Exercise details
Return the complete listing that follows, with each line reproduced exactly.

>>

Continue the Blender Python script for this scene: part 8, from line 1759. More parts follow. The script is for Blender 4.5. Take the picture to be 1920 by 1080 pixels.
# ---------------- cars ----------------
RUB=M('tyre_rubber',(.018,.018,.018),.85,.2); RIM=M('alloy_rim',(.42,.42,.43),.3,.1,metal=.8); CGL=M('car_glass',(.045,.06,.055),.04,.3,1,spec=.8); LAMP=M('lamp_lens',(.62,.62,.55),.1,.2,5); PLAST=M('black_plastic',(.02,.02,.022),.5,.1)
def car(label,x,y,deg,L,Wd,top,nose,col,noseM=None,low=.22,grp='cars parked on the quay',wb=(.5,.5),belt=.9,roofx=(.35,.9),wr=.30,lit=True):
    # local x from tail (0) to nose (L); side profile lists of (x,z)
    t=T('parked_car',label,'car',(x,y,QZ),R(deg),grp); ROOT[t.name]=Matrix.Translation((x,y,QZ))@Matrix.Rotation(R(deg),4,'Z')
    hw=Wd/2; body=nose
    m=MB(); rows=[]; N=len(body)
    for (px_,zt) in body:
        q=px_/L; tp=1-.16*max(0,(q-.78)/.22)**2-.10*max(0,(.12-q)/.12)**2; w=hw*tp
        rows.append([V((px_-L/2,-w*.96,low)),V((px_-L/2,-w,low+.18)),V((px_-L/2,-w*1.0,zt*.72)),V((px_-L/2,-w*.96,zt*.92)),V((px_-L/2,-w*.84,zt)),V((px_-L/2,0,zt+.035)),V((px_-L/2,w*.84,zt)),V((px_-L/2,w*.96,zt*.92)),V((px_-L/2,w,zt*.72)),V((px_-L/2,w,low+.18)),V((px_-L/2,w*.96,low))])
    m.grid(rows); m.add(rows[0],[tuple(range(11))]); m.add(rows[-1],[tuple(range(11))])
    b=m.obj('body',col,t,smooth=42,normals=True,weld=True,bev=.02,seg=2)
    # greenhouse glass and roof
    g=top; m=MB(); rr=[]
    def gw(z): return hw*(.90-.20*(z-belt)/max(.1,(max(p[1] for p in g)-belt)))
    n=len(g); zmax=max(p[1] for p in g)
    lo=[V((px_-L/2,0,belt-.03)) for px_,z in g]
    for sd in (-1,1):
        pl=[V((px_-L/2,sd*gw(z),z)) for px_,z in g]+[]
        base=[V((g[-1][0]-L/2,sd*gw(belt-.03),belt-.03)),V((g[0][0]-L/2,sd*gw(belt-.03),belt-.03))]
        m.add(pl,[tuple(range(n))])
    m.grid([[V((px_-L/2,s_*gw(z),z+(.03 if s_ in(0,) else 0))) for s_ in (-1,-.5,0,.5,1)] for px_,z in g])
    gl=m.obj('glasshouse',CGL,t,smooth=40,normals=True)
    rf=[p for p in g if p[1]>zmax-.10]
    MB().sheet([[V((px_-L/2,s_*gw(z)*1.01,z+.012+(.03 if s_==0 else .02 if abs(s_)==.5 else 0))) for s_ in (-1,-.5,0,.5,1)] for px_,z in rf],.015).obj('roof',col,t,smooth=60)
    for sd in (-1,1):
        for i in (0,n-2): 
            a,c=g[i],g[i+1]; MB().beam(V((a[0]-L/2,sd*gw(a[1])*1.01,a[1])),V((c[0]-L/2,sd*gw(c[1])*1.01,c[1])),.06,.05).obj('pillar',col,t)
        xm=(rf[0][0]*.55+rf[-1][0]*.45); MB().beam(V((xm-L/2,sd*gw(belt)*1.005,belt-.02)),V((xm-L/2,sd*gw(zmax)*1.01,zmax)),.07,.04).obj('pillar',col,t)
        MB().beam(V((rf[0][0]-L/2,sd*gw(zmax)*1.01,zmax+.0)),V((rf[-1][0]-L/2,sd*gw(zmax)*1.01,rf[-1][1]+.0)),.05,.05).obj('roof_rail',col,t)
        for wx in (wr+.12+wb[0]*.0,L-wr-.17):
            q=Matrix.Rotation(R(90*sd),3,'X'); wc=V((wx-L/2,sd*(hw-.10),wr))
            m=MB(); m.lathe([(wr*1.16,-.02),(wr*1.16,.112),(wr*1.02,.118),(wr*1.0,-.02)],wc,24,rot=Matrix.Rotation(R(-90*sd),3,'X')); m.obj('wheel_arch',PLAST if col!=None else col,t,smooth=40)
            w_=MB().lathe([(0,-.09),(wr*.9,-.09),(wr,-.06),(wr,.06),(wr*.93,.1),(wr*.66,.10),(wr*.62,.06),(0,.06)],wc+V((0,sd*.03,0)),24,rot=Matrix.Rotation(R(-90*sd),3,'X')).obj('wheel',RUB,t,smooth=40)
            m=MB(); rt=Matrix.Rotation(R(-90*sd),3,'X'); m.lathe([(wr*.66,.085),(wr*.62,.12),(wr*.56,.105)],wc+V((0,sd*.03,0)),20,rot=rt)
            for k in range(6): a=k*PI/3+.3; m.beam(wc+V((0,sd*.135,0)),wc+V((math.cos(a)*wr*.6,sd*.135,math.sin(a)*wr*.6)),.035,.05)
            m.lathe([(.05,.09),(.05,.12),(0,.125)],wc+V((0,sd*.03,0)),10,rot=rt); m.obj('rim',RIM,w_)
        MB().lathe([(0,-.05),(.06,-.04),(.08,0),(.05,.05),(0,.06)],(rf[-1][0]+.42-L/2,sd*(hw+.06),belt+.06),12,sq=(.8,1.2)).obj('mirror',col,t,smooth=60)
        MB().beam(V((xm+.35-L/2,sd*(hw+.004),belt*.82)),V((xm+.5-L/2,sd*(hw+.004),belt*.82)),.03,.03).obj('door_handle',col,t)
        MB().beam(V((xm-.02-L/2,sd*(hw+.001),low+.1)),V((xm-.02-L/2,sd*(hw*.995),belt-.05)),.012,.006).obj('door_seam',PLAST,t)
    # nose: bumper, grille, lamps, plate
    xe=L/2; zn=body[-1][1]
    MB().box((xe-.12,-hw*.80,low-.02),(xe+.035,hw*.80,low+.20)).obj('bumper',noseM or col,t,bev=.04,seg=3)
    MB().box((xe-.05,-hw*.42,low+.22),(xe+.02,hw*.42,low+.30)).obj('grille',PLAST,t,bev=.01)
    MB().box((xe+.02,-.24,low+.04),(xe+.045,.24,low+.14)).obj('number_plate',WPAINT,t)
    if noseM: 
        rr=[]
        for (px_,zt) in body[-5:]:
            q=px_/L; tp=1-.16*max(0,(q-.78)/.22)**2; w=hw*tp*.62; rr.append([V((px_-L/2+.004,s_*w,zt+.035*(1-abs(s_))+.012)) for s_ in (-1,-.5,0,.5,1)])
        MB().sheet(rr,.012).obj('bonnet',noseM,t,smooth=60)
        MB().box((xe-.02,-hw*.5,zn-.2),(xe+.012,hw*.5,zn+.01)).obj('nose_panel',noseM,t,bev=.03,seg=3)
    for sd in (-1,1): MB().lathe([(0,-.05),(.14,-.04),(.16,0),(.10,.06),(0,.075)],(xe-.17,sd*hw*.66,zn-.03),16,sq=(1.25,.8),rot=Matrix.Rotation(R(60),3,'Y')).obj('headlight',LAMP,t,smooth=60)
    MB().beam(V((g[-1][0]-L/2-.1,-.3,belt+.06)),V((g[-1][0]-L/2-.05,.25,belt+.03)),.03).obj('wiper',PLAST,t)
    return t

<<

Final answer
Continue the Blender Python script for this scene: part 8, from line 1759. More parts follow. The script is for Blender 4.5. Take the picture to be 1920 by 1080 pixels.
# ---------------- cars ----------------
RUB=M('tyre_rubber',(.018,.018,.018),.85,.2); RIM=M('alloy_rim',(.42,.42,.43),.3,.1,metal=.8); CGL=M('car_glass',(.045,.06,.055),.04,.3,1,spec=.8); LAMP=M('lamp_lens',(.62,.62,.55),.1,.2,5); PLAST=M('black_plastic',(.02,.02,.022),.5,.1)
def car(label,x,y,deg,L,Wd,top,nose,col,noseM=None,low=.22,grp='cars parked on the quay',wb=(.5,.5),belt=.9,roofx=(.35,.9),wr=.30,lit=True):
    # local x from tail (0) to nose (L); side profile lists of (x,z)
    t=T('parked_car',label,'car',(x,y,QZ),R(deg),grp); ROOT[t.name]=Matrix.Translation((x,y,QZ))@Matrix.Rotation(R(deg),4,'Z')
    hw=Wd/2; body=nose
    m=MB(); rows=[]; N=len(body)
    for (px_,zt) in body:
        q=px_/L; tp=1-.16*max(0,(q-.78)/.22)**2-.10*max(0,(.12-q)/.12)**2; w=hw*tp
        rows.append([V((px_-L/2,-w*.96,low)),V((px_-L/2,-w,low+.18)),V((px_-L/2,-w*1.0,zt*.72)),V((px_-L/2,-w*.96,zt*.92)),V((px_-L/2,-w*.84,zt)),V((px_-L/2,0,zt+.035)),V((px_-L/2,w*.84,zt)),V((px_-L/2,w*.96,zt*.92)),V((px_-L/2,w,zt*.72)),V((px_-L/2,w,low+.18)),V((px_-L/2,w*.96,low))])
    m.grid(rows); m.add(rows[0],[tuple(range(11))]); m.add(rows[-1],[tuple(range(11))])
    b=m.obj('body',col,t,smooth=42,normals=True,weld=True,bev=.02,seg=2)
    # greenhouse glass and roof
    g=top; m=MB(); rr=[]
    def gw(z): return hw*(.90-.20*(z-belt)/max(.1,(max(p[1] for p in g)-belt)))
    n=len(g); zmax=max(p[1] for p in g)
    lo=[V((px_-L/2,0,belt-.03)) for px_,z in g]
    for sd in (-1,1):
        pl=[V((px_-L/2,sd*gw(z),z)) for px_,z in g]+[]
        base=[V((g[-1][0]-L/2,sd*gw(belt-.03),belt-.03)),V((g[0][0]-L/2,sd*gw(belt-.03),belt-.03))]
        m.add(pl,[tuple(range(n))])
    m.grid([[V((px_-L/2,s_*gw(z),z+(.03 if s_ in(0,) else 0))) for s_ in (-1,-.5,0,.5,1)] for px_,z in g])
    gl=m.obj('glasshouse',CGL,t,smooth=40,normals=True)
    rf=[p for p in g if p[1]>zmax-.10]
    MB().sheet([[V((px_-L/2,s_*gw(z)*1.01,z+.012+(.03 if s_==0 else .02 if abs(s_)==.5 else 0))) for s_ in (-1,-.5,0,.5,1)] for px_,z in rf],.015).obj('roof',col,t,smooth=60)
    for sd in (-1,1):
        for i in (0,n-2): 
            a,c=g[i],g[i+1]; MB().beam(V((a[0]-L/2,sd*gw(a[1])*1.01,a[1])),V((c[0]-L/2,sd*gw(c[1])*1.01,c[1])),.06,.05).obj('pillar',col,t)
        xm=(rf[0][0]*.55+rf[-1][0]*.45); MB().beam(V((xm-L/2,sd*gw(belt)*1.005,belt-.02)),V((xm-L/2,sd*gw(zmax)*1.01,zmax)),.07,.04).obj('pillar',col,t)
        MB().beam(V((rf[0][0]-L/2,sd*gw(zmax)*1.01,zmax+.0)),V((rf[-1][0]-L/2,sd*gw(zmax)*1.01,rf[-1][1]+.0)),.05,.05).obj('roof_rail',col,t)
        for wx in (wr+.12+wb[0]*.0,L-wr-.17):
            q=Matrix.Rotation(R(90*sd),3,'X'); wc=V((wx-L/2,sd*(hw-.10),wr))
            m=MB(); m.lathe([(wr*1.16,-.02),(wr*1.16,.112),(wr*1.02,.118),(wr*1.0,-.02)],wc,24,rot=Matrix.Rotation(R(-90*sd),3,'X')); m.obj('wheel_arch',PLAST if col!=None else col,t,smooth=40)
            w_=MB().lathe([(0,-.09),(wr*.9,-.09),(wr,-.06),(wr,.06),(wr*.93,.1),(wr*.66,.10),(wr*.62,.06),(0,.06)],wc+V((0,sd*.03,0)),24,rot=Matrix.Rotation(R(-90*sd),3,'X')).obj('wheel',RUB,t,smooth=40)
            m=MB(); rt=Matrix.Rotation(R(-90*sd),3,'X'); m.lathe([(wr*.66,.085),(wr*.62,.12),(wr*.56,.105)],wc+V((0,sd*.03,0)),20,rot=rt)
            for k in range(6): a=k*PI/3+.3; m.beam(wc+V((0,sd*.135,0)),wc+V((math.cos(a)*wr*.6,sd*.135,math.sin(a)*wr*.6)),.035,.05)
            m.lathe([(.05,.09),(.05,.12),(0,.125)],wc+V((0,sd*.03,0)),10,rot=rt); m.obj('rim',RIM,w_)
        MB().lathe([(0,-.05),(.06,-.04),(.08,0),(.05,.05),(0,.06)],(rf[-1][0]+.42-L/2,sd*(hw+.06),belt+.06),12,sq=(.8,1.2)).obj('mirror',col,t,smooth=60)
        MB().beam(V((xm+.35-L/2,sd*(hw+.004),belt*.82)),V((xm+.5-L/2,sd*(hw+.004),belt*.82)),.03,.03).obj('door_handle',col,t)
        MB().beam(V((xm-.02-L/2,sd*(hw+.001),low+.1)),V((xm-.02-L/2,sd*(hw*.995),belt-.05)),.012,.006).obj('door_seam',PLAST,t)
    # nose: bumper, grille, lamps, plate
    xe=L/2; zn=body[-1][1]
    MB().box((xe-.12,-hw*.80,low-.02),(xe+.035,hw*.80,low+.20)).obj('bumper',noseM or col,t,bev=.04,seg=3)
    MB().box((xe-.05,-hw*.42,low+.22),(xe+.02,hw*.42,low+.30)).obj('grille',PLAST,t,bev=.01)
    MB().box((xe+.02,-.24,low+.04),(xe+.045,.24,low+.14)).obj('number_plate',WPAINT,t)
    if noseM: 
        rr=[]
        for (px_,zt) in body[-5:]:
            q=px_/L; tp=1-.16*max(0,(q-.78)/.22)**2; w=hw*tp*.62; rr.append([V((px_-L/2+.004,s_*w,zt+.035*(1-abs(s_))+.012)) for s_ in (-1,-.5,0,.5,1)])
        MB().sheet(rr,.012).obj('bonnet',noseM,t,smooth=60)
        MB().box((xe-.02,-hw*.5,zn-.2),(xe+.012,hw*.5,zn+.01)).obj('nose_panel',noseM,t,bev=.03,seg=3)
    for sd in (-1,1): MB().lathe([(0,-.05),(.14,-.04),(.16,0),(.10,.06),(0,.075)],(xe-.17,sd*hw*.66,zn-.03),16,sq=(1.25,.8),rot=Matrix.Rotation(R(60),3,'Y')).obj('headlight',LAMP,t,smooth=60)
    MB().beam(V((g[-1][0]-L/2-.1,-.3,belt+.06)),V((g[-1][0]-L/2-.05,.25,belt+.03)),.03).obj('wiper',PLAST,t)
    return t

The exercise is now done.